The Tempest
UDM Theatre Company comes full circle with its landmark 40th-anniversary show: The Tempest, in addition to reaching the 400-year milestone in 2011, was the university program's first-ever production. For a script that feels like an ending as well as a beginning, this staging (directed by Andrew Huff) rides a current of youthful exuberance, its best moments found in the playfulness of playing Shakespeare.
Huff's self-aware, make-do concept isn't itself novel, but its introduction via a clever prologue establishes the tone with incredible efficiency. Dr. Arthur J. Beer, faculty member and the production's Prospero, leads the cast in a table read of the initial shipwreck scene. His few remarks, cuts and staging notes, are subsequently implemented in the same scene replayed, using Melinda Pacha's piecemeal set and Mark Choinski's richly hued lights in tandem to make a low-budget yet effective version of the spectacle. This is what we have to work with, the device says, and this is how we'll tell this story. With a complete framework accomplished in minutes, the rest of the production is free to explore theatrical work-arounds that cleverly honor and subvert the play's fantastical elements, giving dialogue and relationship top billing over magic intervention.
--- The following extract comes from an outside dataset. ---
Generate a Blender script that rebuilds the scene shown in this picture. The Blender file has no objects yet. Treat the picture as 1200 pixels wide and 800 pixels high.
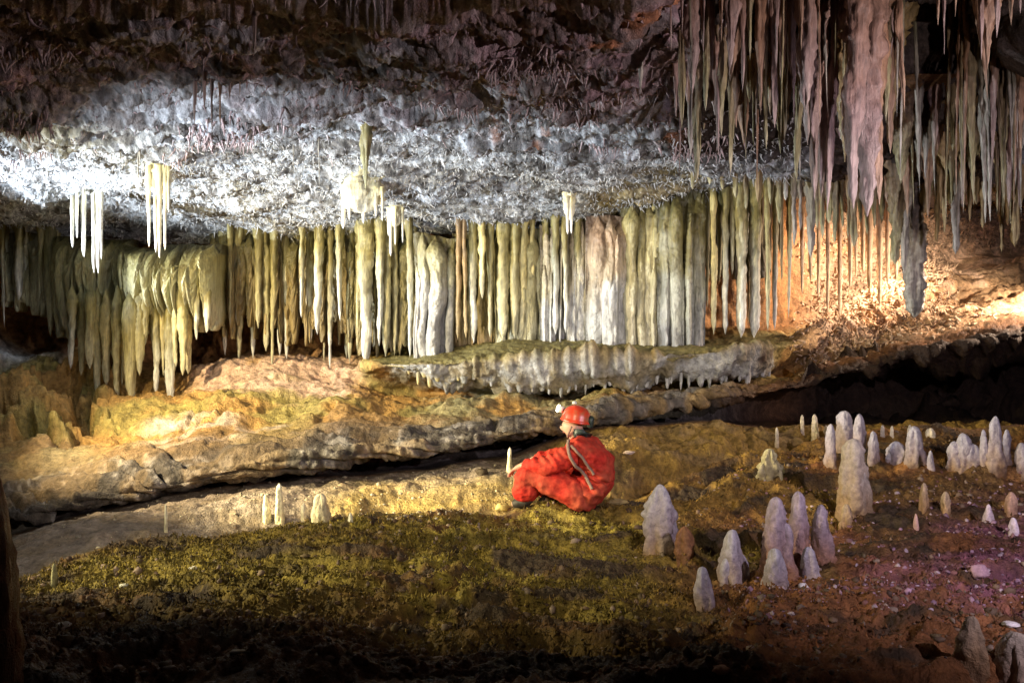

Banished duke Prospero raises the tempest in order to bring a certain ship's travelers to his largely deserted island, and their own politics and plots wash ashore along with them. As Prospero's brother and usurper, Antonio, Daniel Jaroslaw balances cool evil with detestable subservience, encouraging like-minded power grabber Sebastian (Joel A. Frazee) to pull a similar coup on Alonso (Tim Jacobs), the King of Naples. As Jaroslaw and Frazee engage in giddy superiority over indefatigable sycophant Gonzalo (Keith Kalinowski), Alonso mourns the loss of his son, Ferdinand (Greg Grobis), who is separated from the group but not in fact dead. Landed in the company of Prospero, Ferdinand meets the magician's daughter, Miranda (Michelle Renaud), setting off an immediate, adorably chaste love affair whose histrionically pure, consuming passion puts the two children in their own world. Another sect of survivors is made up of clowns Trunculo (Chris Jakob) and Stephano (Anne Di Iorio), whose merely incidental relationship to the tangle of Prospero's plot makes Jakob and Di Iorio no less enjoyable for their inebriated mishaps and artificially inflated sense of importance.
The island's indigenous inhabitants, both inhuman crosses between magician assistants and slaves to Prospero, thread their own narratives through their master's carefully orchestrated plot. As the sprite Ariel, Autumn Thiellesen has an unsinkable Peter Pan quality that serves the character well for her several appearances in silhouette with a distorted, amplified voice over. The production's design makes frequent use of projected shadows, a compelling device to add visual aids to references and magic influences, but one that confines the shape-shifting Ariel to hidden places just offstage. Pacha's costume design plays with classical elements and contemporary touchstones both, making half-breed abomination Caliban (Joel Mitchell) seem primarily human under a snarling, almost simian veneer. Mitchell lends a playfully physical approach to a character whose pitiable treatment makes his behavior no less wretched, but underneath the wildness peeks a soul that could have been genteel had it been better instructed. As the chief architect of everything that happens, Beer keeps quiet command over his minions and players; his role as the unchallenged captain of the story is well met by the actor's stoicism and by a few crucial lighting cues that reveal how ordinary Prospero's island is when he lets down his guard.
In supplanting the magic of its story with the self-aware magic of theater, this production of The Tempest proves to be both capable and endearing. Most importantly, the play's framework is used not for its own sake, but so that fantasy may take a back seat to the real and vital interactions of a skillfully directed cast. Conspicuous design and clever bits of staging play with the magic of the production, but the unremarked-upon magic of the Shakespearean language in play is no less deserving of praise.